Bathed in murky red light, the men — in black leather dance belts — pumped, stretched, and slid onto each other’s bodies, coupling and retreating. At one point, three of them squeezed themselves into a sandwich. These anonymous encounters occurred as if on cue, as did the periodic group hops and risings from the back like the spokes of a wheel. In the work’s third section, white streamers were lowered from a fan into a maypole for the men to dance around. Was it a dream or a nightmare, or both?

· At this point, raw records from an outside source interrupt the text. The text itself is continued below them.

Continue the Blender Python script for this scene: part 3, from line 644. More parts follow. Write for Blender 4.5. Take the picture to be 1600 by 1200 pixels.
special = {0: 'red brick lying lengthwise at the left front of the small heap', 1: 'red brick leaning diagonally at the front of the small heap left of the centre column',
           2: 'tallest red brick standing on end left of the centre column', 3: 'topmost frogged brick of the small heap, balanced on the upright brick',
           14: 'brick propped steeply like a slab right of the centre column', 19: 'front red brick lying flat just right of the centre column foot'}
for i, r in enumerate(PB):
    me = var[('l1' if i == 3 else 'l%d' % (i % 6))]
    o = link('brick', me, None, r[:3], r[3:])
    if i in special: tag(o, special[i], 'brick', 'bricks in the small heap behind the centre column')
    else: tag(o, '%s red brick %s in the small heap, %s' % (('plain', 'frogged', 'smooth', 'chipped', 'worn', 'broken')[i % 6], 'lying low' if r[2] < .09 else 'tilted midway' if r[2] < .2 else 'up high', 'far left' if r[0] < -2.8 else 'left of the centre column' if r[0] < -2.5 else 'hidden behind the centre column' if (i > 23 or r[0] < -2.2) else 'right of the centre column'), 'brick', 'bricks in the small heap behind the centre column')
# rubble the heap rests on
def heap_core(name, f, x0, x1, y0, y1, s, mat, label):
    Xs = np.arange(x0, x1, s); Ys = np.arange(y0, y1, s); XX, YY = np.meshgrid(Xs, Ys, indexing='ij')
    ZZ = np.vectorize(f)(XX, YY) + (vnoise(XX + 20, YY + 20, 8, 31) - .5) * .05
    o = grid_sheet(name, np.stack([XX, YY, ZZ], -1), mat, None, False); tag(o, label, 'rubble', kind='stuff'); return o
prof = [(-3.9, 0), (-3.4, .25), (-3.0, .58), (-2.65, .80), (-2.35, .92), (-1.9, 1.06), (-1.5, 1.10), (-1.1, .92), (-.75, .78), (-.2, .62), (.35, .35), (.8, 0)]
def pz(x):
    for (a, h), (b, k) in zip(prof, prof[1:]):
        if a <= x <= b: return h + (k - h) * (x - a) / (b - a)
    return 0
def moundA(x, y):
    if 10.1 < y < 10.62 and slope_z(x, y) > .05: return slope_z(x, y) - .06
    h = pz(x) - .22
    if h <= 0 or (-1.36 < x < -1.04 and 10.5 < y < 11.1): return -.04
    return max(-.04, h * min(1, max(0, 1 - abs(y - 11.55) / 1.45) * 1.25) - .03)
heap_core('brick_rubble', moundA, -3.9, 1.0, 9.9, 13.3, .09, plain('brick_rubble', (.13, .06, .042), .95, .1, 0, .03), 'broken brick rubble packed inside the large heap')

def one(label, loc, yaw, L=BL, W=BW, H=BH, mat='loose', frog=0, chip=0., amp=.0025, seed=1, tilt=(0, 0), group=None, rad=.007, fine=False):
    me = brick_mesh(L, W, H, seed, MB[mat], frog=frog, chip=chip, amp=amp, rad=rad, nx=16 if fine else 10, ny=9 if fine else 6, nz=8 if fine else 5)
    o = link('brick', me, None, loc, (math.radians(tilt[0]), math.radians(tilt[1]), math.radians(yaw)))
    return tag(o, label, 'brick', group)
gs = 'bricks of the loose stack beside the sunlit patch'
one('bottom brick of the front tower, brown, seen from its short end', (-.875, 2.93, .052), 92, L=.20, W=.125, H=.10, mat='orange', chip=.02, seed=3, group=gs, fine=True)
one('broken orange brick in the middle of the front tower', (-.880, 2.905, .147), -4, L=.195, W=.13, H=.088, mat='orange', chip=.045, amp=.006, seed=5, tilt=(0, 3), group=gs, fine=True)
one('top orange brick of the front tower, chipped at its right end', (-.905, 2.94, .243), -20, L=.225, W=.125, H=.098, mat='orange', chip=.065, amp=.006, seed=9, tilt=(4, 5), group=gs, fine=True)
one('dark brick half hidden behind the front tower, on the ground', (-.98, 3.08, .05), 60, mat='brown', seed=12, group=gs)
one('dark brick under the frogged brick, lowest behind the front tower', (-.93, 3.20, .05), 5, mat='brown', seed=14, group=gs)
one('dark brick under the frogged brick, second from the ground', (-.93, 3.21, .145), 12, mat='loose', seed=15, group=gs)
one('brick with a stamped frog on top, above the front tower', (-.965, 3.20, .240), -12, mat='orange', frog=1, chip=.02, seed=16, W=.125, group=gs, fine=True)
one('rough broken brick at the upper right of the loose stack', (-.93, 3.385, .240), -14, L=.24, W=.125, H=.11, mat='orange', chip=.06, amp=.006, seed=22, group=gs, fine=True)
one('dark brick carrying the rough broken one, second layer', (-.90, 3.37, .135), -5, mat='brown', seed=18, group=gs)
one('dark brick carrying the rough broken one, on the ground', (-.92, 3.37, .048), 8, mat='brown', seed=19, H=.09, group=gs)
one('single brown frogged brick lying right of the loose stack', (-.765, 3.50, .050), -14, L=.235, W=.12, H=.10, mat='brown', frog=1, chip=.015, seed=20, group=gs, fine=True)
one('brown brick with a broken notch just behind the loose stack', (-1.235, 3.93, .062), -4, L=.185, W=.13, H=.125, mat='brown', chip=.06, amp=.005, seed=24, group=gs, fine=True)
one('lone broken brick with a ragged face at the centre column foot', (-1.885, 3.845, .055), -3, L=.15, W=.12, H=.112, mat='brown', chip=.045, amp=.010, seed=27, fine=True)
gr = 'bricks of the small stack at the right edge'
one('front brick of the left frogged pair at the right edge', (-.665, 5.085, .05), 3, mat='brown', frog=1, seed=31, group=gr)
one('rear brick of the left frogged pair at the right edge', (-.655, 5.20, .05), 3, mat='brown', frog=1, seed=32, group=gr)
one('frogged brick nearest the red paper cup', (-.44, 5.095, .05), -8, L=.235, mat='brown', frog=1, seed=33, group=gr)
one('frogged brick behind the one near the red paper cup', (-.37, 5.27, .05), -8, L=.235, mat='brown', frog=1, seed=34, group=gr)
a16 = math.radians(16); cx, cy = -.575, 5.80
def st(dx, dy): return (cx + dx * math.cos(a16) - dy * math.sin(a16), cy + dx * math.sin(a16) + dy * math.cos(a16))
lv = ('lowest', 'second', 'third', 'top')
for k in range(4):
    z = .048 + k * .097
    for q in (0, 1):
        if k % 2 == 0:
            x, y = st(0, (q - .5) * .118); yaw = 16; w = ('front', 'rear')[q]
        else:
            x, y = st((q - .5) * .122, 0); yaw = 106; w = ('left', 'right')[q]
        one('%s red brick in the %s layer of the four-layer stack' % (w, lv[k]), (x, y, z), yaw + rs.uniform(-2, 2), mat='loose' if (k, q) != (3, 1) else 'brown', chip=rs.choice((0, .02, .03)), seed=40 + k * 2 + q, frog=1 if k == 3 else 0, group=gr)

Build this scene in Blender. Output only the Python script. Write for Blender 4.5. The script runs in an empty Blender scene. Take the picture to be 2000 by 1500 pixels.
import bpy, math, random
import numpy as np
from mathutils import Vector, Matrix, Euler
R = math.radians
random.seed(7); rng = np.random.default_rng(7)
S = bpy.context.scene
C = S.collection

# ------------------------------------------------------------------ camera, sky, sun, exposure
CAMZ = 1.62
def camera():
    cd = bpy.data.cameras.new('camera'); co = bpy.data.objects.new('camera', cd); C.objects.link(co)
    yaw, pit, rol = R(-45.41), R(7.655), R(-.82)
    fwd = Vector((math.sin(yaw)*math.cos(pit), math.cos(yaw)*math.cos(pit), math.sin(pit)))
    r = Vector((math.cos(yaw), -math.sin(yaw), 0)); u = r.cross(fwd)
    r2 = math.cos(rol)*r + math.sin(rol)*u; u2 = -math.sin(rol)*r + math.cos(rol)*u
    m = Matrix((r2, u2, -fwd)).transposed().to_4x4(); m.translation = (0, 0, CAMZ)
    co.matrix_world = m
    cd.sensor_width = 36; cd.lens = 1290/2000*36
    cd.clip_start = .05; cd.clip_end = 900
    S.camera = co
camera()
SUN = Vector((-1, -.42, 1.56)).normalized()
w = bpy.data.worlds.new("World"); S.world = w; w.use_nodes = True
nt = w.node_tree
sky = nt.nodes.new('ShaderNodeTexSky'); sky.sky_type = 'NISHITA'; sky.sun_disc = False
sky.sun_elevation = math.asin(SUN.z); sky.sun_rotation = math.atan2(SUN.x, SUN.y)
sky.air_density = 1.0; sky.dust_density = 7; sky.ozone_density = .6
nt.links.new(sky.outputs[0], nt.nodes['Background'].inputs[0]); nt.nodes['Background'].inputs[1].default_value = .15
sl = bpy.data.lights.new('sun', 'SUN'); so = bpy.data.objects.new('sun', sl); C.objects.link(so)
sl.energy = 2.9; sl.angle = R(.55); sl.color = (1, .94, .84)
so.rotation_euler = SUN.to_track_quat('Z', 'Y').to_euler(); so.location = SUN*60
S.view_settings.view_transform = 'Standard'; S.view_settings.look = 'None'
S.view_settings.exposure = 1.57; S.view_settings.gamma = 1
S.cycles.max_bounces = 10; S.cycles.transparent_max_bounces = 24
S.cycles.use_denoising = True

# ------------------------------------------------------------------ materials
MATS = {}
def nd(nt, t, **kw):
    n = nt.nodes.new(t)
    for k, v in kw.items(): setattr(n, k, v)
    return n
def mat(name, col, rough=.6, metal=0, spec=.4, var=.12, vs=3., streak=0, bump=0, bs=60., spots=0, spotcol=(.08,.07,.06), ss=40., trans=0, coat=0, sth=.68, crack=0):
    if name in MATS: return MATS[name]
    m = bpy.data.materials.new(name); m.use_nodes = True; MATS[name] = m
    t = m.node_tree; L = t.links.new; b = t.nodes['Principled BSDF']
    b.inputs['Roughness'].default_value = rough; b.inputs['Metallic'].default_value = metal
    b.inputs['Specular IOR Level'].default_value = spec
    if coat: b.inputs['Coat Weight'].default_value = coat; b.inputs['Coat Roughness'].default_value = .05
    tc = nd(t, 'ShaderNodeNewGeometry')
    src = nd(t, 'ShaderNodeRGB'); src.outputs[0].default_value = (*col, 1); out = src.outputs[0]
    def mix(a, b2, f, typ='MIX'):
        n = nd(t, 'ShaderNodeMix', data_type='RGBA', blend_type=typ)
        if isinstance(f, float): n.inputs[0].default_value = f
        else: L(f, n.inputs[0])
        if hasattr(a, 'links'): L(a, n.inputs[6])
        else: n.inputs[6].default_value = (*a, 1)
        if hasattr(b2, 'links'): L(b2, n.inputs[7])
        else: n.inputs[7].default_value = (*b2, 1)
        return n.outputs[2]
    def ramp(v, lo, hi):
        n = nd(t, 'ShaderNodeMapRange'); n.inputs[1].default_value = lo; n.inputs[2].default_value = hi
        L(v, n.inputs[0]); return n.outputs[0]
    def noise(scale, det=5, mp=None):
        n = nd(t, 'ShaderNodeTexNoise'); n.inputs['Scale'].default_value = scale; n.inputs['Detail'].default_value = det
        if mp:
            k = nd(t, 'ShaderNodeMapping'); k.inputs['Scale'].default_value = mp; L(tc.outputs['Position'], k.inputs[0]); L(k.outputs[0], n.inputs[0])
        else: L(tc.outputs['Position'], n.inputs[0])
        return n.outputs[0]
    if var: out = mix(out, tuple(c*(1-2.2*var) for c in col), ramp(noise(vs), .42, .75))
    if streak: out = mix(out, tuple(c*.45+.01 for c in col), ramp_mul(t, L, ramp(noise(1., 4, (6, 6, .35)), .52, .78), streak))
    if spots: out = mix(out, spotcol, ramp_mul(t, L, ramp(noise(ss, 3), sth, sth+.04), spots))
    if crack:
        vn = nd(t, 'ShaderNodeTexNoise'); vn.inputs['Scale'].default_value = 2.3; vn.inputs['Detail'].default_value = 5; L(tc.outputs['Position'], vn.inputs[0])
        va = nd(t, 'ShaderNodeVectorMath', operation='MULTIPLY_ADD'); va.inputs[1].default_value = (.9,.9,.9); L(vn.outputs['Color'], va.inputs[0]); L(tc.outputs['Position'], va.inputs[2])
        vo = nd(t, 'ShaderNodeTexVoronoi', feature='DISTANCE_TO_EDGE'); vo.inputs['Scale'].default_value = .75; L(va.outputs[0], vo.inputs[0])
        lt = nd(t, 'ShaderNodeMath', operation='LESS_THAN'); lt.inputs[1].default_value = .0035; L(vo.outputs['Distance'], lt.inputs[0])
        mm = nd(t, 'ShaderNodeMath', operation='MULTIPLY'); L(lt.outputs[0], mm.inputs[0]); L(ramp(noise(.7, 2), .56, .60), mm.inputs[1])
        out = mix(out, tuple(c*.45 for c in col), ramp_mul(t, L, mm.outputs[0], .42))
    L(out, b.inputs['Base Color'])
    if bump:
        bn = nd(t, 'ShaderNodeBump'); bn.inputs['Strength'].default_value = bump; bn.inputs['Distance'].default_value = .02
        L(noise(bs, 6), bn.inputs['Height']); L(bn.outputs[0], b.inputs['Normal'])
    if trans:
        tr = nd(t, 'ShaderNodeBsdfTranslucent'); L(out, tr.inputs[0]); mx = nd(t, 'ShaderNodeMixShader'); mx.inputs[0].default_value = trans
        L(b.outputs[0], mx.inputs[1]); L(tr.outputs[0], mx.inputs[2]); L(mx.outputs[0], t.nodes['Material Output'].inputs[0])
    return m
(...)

One of Kafka‘s difficulties may be that Simonse took a highly evocative literary reference but didn’t work with it enough (or, at least, not clearly enough). Also, the anonymous erotic encounters he tried to suggest are difficult to translate to the stage. They were both too stilted and too bland. The uncredited musical collage of rumbling drums threatening melodic strains had the kind of complexity that the choreography sadly lacked.
Last year, Simonse danced in a black ruffled skirt with Theatre Flamenco. He looked fabulous. So perhaps, it’s not surprising that for the premiere of I Could Never Make You Stay he donned a white facsimile. His and Eckert’s first try at co-creation yielded an unwieldy but harmless affair with some fine and a lot of meandering dancing. Each choreographer contributed a perspective on impermanence.
Eckert’s duet with handsomely trained newcomer David Schleiffers had the two men locked in a frozen head-to-head collision. It’s an image that would re-occur. They looked like boxers waiting for the referee to step in. But then some mysterious force started to turn and unglue them into luscious encounters with sensuously interlocking arms and a sense of spacious, though temporary, connection between them.
Taking a break from hanging laundry, Simonse’s well-paced solo sent him scurrying along the ground, loping across the stage, curling and shooting his limbs in all directions. Dancing on to his toes with his arms into ballet’s high fifth position, he projected his longing upward. I Could Never‘s most charming sequence, however, came with an unlikely duet for tall, sturdy and visibly pregnant Peta Barrett and a weasel-like Chad Dawson.
The white T-shirts on Simonse’s laundry line may have stood for past loves — but perhaps they were just ordinary white shirts. A quartet of women, in a feminist metaphor, wiped the floor with them, or donned them as accoutrements. The grand finale’s 16 whirling dancers cheerfully asserted as couples the work’s title, and indeed, they couldn’t make each other stay. Dressed in voluminous white wedding gowns, they looked as if they’d been plopped into creampuffs. Rigorously shaking their colorfully clad legs, they metamorphosed into circus artists.